The Prince Magazine announced yesterday that it has acquired the nearly defunct Nassau Weekly for an undisclosed sum — meaning that The Daily Princetonian's rapidly expanding media empire now consists of a daily newspaper, a weekly magazine and Verbatim.
Editor-in-Chief Richard Just '01 described the move not as a financially motivated endeavor, but rather as an act of charitable service to the campus community.
"Enough innocent readers have been hurt already," Just said at yesterday's press conference. "Before more generations of Princetonians wasted their time reading jokes about goat feces and Hal Shapiro's genitalia, we knew something had to be done."
Effective immediately, the Nassau Weekly will be reduced to one weekly column of Verbatim and will no longer will be distributed to individual dorm rooms, but only to bathroom floors.
"Excrement belongs in the bathroom," said David Remnick '81, Nassau Weekly founder and current editor of The New Yorker. "This is the only way for my once-proud publication to save face."
Remnick said he reached this conclusion after reading the Nassau Weekly's "Poopin' and Writin' " issue published immediately before Winter Break.
The development seems to finally signal the end of The Nassau Weekly, which began a precipitous decline in quality shortly following Remnick's graduation — and, ever since, has been suffering a slow, gruesome journalistic death under the watch of a succession of "editors."
"Even publishing a three-line poem by Paul Muldoon couldn't save us," said Anne Kelly '02, the Nassau Weekly's co-editor-in-chief. "Evidently, people just no longer understand the metaphysical and postmodern relevance of goat poop."
Observers predicted the campus intellectual scene just wouldn't be the same anymore, without articles such as, "On the Impetus for Public Masturbation" and "Hand Sex."
Co-editor-in-chief Annie Correal '02 declined to talk about the takeover, but said her feelings would be best expressed by quoting a recent "objective" theater review from her paper.

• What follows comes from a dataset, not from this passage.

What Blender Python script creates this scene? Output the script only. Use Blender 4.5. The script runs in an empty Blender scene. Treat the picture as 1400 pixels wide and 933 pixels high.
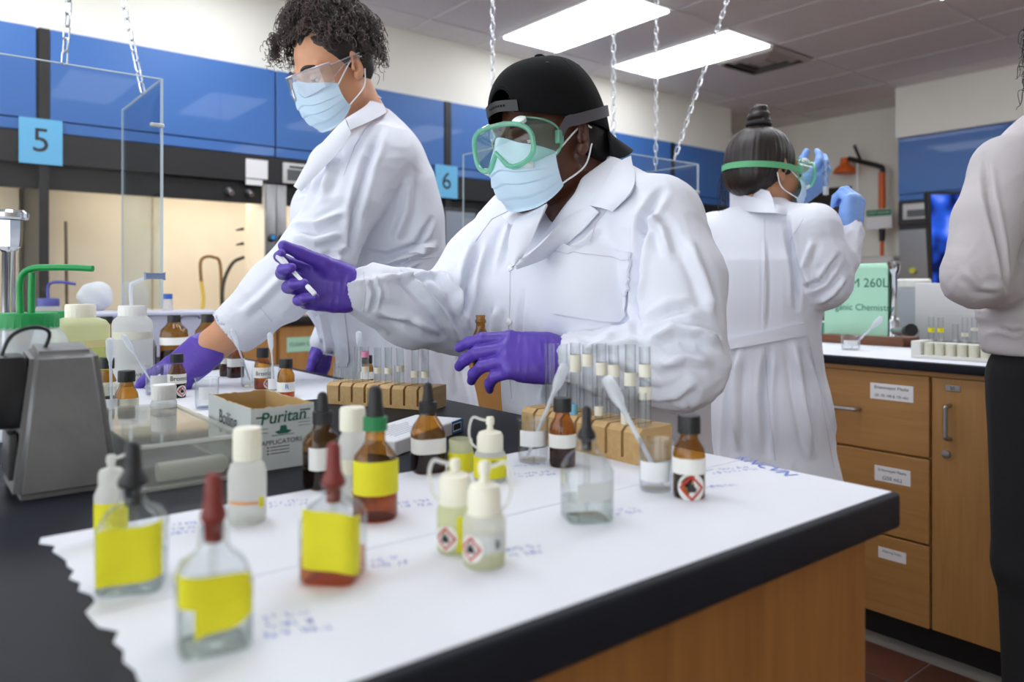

"It goes without saying that if any actor can approximate middle-aged anomie at age 21, it's [NAASAU WEEKLY EDITOR] Brandon Miller," the review said. "[NASAAU WEEKLY EDITOR] Miller's strong suit as an actor is his ability to fuse an overwhelming bitterness with a quiet integrity; here with greying hair and an exaggeration of mannerisms not totally at odds with his nature, he has been encouraged to perform a parody of the young [NASSAU WEEKLY EDITOR] Brandon Miller parodying an older [NASSAU WEEKLY EDITOR] Brandon Miller — but has moved beyond the obvious personal corollary to deliver a memorable and compelling old George."
Miller is a Nassau Weekly editor.

"Goats. Masturbation. Hal Shapiro. Poop. More goats," Adam Ruben '01, the Nassau Weekly's Weekend Page editor, said. "Am I funny yet?"